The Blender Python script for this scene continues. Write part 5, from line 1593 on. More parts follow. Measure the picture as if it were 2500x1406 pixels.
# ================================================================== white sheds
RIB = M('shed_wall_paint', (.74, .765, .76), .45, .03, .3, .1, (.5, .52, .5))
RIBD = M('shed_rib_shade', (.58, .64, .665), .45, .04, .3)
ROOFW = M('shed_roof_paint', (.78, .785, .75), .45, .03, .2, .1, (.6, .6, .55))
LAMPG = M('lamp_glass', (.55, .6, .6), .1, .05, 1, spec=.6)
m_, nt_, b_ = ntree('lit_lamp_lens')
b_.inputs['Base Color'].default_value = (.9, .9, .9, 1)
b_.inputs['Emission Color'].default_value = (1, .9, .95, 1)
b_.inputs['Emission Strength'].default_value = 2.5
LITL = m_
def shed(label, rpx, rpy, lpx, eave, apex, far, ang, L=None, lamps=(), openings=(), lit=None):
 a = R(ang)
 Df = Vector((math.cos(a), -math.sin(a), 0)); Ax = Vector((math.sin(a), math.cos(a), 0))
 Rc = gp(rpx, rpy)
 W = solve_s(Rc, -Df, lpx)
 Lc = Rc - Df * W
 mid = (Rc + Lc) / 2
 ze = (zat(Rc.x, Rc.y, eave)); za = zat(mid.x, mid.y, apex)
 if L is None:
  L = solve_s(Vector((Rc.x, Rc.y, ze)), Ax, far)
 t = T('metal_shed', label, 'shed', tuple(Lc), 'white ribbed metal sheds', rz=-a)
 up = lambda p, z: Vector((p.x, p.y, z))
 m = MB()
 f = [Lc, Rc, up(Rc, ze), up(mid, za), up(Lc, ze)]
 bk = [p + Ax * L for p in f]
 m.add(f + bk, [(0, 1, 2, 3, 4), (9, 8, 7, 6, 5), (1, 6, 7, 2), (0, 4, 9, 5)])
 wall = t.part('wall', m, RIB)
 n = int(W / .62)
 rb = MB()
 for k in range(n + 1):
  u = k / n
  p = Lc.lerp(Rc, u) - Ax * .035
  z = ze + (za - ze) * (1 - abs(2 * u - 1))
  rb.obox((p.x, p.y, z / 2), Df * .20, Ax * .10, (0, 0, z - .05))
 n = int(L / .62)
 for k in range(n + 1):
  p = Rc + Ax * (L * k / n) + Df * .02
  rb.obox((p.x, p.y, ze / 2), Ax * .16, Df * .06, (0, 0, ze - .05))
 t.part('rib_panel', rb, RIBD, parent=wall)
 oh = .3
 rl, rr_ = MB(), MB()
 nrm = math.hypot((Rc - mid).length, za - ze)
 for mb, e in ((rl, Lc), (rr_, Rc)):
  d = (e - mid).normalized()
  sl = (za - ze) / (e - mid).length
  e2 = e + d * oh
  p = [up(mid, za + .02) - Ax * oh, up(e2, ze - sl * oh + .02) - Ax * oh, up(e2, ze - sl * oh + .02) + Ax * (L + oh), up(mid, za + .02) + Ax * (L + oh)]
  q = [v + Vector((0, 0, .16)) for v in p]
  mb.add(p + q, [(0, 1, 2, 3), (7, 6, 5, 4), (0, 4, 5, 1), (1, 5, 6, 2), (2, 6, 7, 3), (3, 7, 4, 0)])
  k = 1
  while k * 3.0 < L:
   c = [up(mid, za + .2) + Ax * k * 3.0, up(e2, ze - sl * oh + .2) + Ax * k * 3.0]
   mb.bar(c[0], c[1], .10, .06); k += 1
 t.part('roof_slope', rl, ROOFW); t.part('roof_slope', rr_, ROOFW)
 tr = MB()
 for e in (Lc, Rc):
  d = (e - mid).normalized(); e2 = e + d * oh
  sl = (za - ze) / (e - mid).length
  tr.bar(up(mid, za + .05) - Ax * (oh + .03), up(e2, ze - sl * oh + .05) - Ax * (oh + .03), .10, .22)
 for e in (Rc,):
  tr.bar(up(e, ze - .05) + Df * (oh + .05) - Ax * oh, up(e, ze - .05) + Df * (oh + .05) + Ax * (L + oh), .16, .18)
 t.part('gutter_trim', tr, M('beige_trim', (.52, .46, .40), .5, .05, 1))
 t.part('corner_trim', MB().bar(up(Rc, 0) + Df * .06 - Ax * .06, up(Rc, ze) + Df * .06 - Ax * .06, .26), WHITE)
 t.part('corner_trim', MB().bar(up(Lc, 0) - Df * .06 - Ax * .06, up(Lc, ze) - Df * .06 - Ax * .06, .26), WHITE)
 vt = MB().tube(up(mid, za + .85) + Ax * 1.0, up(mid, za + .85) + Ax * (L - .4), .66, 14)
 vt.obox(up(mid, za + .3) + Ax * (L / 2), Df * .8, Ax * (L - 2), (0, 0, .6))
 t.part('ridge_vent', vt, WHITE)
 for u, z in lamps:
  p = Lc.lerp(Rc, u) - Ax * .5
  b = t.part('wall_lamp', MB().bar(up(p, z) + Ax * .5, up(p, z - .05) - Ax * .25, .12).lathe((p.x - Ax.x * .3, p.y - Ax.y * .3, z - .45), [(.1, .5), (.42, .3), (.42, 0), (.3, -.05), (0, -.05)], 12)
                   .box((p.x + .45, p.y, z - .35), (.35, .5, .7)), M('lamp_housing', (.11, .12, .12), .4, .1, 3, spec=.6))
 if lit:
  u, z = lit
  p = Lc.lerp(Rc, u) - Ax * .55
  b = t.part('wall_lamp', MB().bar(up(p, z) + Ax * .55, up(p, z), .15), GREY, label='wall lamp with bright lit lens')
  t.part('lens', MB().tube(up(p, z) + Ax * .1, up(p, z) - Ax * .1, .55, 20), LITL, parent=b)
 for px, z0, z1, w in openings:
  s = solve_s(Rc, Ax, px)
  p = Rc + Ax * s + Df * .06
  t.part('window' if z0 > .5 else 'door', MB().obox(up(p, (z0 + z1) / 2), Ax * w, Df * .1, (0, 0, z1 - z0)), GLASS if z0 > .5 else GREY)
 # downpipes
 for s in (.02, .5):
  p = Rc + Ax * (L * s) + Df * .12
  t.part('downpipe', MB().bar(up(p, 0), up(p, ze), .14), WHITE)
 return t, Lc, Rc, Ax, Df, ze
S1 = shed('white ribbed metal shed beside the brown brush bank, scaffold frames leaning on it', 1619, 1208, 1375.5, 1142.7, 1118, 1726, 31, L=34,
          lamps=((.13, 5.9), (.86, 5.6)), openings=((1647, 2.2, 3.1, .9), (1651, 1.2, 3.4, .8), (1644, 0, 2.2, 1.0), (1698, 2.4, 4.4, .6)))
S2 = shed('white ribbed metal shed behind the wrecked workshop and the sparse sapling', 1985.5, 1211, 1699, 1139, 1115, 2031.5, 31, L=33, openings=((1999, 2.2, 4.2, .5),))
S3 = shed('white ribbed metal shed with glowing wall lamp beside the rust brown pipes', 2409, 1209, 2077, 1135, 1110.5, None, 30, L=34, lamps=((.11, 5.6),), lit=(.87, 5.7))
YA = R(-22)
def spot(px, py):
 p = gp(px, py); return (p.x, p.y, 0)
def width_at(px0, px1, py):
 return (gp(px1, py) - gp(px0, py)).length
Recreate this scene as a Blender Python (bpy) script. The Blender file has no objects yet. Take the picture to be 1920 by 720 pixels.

····················

Copy the records above exactly as they appear.

The Blender Python script for this scene continues. Write part 5, from line 1593 on. More parts follow. Measure the picture as if it were 2500x1406 pixels.
# ================================================================== white sheds
RIB = M('shed_wall_paint', (.74, .765, .76), .45, .03, .3, .1, (.5, .52, .5))
RIBD = M('shed_rib_shade', (.58, .64, .665), .45, .04, .3)
ROOFW = M('shed_roof_paint', (.78, .785, .75), .45, .03, .2, .1, (.6, .6, .55))
LAMPG = M('lamp_glass', (.55, .6, .6), .1, .05, 1, spec=.6)
m_, nt_, b_ = ntree('lit_lamp_lens')
b_.inputs['Base Color'].default_value = (.9, .9, .9, 1)
b_.inputs['Emission Color'].default_value = (1, .9, .95, 1)
b_.inputs['Emission Strength'].default_value = 2.5
LITL = m_
def shed(label, rpx, rpy, lpx, eave, apex, far, ang, L=None, lamps=(), openings=(), lit=None):
 a = R(ang)
 Df = Vector((math.cos(a), -math.sin(a), 0)); Ax = Vector((math.sin(a), math.cos(a), 0))
 Rc = gp(rpx, rpy)
 W = solve_s(Rc, -Df, lpx)
 Lc = Rc - Df * W
 mid = (Rc + Lc) / 2
 ze = (zat(Rc.x, Rc.y, eave)); za = zat(mid.x, mid.y, apex)
 if L is None:
  L = solve_s(Vector((Rc.x, Rc.y, ze)), Ax, far)
 t = T('metal_shed', label, 'shed', tuple(Lc), 'white ribbed metal sheds', rz=-a)
 up = lambda p, z: Vector((p.x, p.y, z))
 m = MB()
 f = [Lc, Rc, up(Rc, ze), up(mid, za), up(Lc, ze)]
 bk = [p + Ax * L for p in f]
 m.add(f + bk, [(0, 1, 2, 3, 4), (9, 8, 7, 6, 5), (1, 6, 7, 2), (0, 4, 9, 5)])
 wall = t.part('wall', m, RIB)
 n = int(W / .62)
 rb = MB()
 for k in range(n + 1):
  u = k / n
  p = Lc.lerp(Rc, u) - Ax * .035
  z = ze + (za - ze) * (1 - abs(2 * u - 1))
  rb.obox((p.x, p.y, z / 2), Df * .20, Ax * .10, (0, 0, z - .05))
 n = int(L / .62)
 for k in range(n + 1):
  p = Rc + Ax * (L * k / n) + Df * .02
  rb.obox((p.x, p.y, ze / 2), Ax * .16, Df * .06, (0, 0, ze - .05))
 t.part('rib_panel', rb, RIBD, parent=wall)
 oh = .3
 rl, rr_ = MB(), MB()
 nrm = math.hypot((Rc - mid).length, za - ze)
 for mb, e in ((rl, Lc), (rr_, Rc)):
  d = (e - mid).normalized()
  sl = (za - ze) / (e - mid).length
  e2 = e + d * oh
  p = [up(mid, za + .02) - Ax * oh, up(e2, ze - sl * oh + .02) - Ax * oh, up(e2, ze - sl * oh + .02) + Ax * (L + oh), up(mid, za + .02) + Ax * (L + oh)]
  q = [v + Vector((0, 0, .16)) for v in p]
  mb.add(p + q, [(0, 1, 2, 3), (7, 6, 5, 4), (0, 4, 5, 1), (1, 5, 6, 2), (2, 6, 7, 3), (3, 7, 4, 0)])
  k = 1
  while k * 3.0 < L:
   c = [up(mid, za + .2) + Ax * k * 3.0, up(e2, ze - sl * oh + .2) + Ax * k * 3.0]
   mb.bar(c[0], c[1], .10, .06); k += 1
 t.part('roof_slope', rl, ROOFW); t.part('roof_slope', rr_, ROOFW)
 tr = MB()
 for e in (Lc, Rc):
  d = (e - mid).normalized(); e2 = e + d * oh
  sl = (za - ze) / (e - mid).length
  tr.bar(up(mid, za + .05) - Ax * (oh + .03), up(e2, ze - sl * oh + .05) - Ax * (oh + .03), .10, .22)
 for e in (Rc,):
  tr.bar(up(e, ze - .05) + Df * (oh + .05) - Ax * oh, up(e, ze - .05) + Df * (oh + .05) + Ax * (L + oh), .16, .18)
 t.part('gutter_trim', tr, M('beige_trim', (.52, .46, .40), .5, .05, 1))
 t.part('corner_trim', MB().bar(up(Rc, 0) + Df * .06 - Ax * .06, up(Rc, ze) + Df * .06 - Ax * .06, .26), WHITE)
 t.part('corner_trim', MB().bar(up(Lc, 0) - Df * .06 - Ax * .06, up(Lc, ze) - Df * .06 - Ax * .06, .26), WHITE)
 vt = MB().tube(up(mid, za + .85) + Ax * 1.0, up(mid, za + .85) + Ax * (L - .4), .66, 14)
 vt.obox(up(mid, za + .3) + Ax * (L / 2), Df * .8, Ax * (L - 2), (0, 0, .6))
 t.part('ridge_vent', vt, WHITE)
 for u, z in lamps:
  p = Lc.lerp(Rc, u) - Ax * .5
  b = t.part('wall_lamp', MB().bar(up(p, z) + Ax * .5, up(p, z - .05) - Ax * .25, .12).lathe((p.x - Ax.x * .3, p.y - Ax.y * .3, z - .45), [(.1, .5), (.42, .3), (.42, 0), (.3, -.05), (0, -.05)], 12)
                   .box((p.x + .45, p.y, z - .35), (.35, .5, .7)), M('lamp_housing', (.11, .12, .12), .4, .1, 3, spec=.6))
 if lit:
  u, z = lit
  p = Lc.lerp(Rc, u) - Ax * .55
  b = t.part('wall_lamp', MB().bar(up(p, z) + Ax * .55, up(p, z), .15), GREY, label='wall lamp with bright lit lens')
  t.part('lens', MB().tube(up(p, z) + Ax * .1, up(p, z) - Ax * .1, .55, 20), LITL, parent=b)
 for px, z0, z1, w in openings:
  s = solve_s(Rc, Ax, px)
  p = Rc + Ax * s + Df * .06
  t.part('window' if z0 > .5 else 'door', MB().obox(up(p, (z0 + z1) / 2), Ax * w, Df * .1, (0, 0, z1 - z0)), GLASS if z0 > .5 else GREY)
 # downpipes
 for s in (.02, .5):
  p = Rc + Ax * (L * s) + Df * .12
  t.part('downpipe', MB().bar(up(p, 0), up(p, ze), .14), WHITE)
 return t, Lc, Rc, Ax, Df, ze
S1 = shed('white ribbed metal shed beside the brown brush bank, scaffold frames leaning on it', 1619, 1208, 1375.5, 1142.7, 1118, 1726, 31, L=34,
          lamps=((.13, 5.9), (.86, 5.6)), openings=((1647, 2.2, 3.1, .9), (1651, 1.2, 3.4, .8), (1644, 0, 2.2, 1.0), (1698, 2.4, 4.4, .6)))
S2 = shed('white ribbed metal shed behind the wrecked workshop and the sparse sapling', 1985.5, 1211, 1699, 1139, 1115, 2031.5, 31, L=33, openings=((1999, 2.2, 4.2, .5),))
S3 = shed('white ribbed metal shed with glowing wall lamp beside the rust brown pipes', 2409, 1209, 2077, 1135, 1110.5, None, 30, L=34, lamps=((.11, 5.6),), lit=(.87, 5.7))
YA = R(-22)
def spot(px, py):
 p = gp(px, py); return (p.x, p.y, 0)
def width_at(px0, px1, py):
 return (gp(px1, py) - gp(px0, py)).length
Recreate this scene as a Blender Python (bpy) script. The Blender file has no objects yet. Take the picture to be 1920 by 720 pixels.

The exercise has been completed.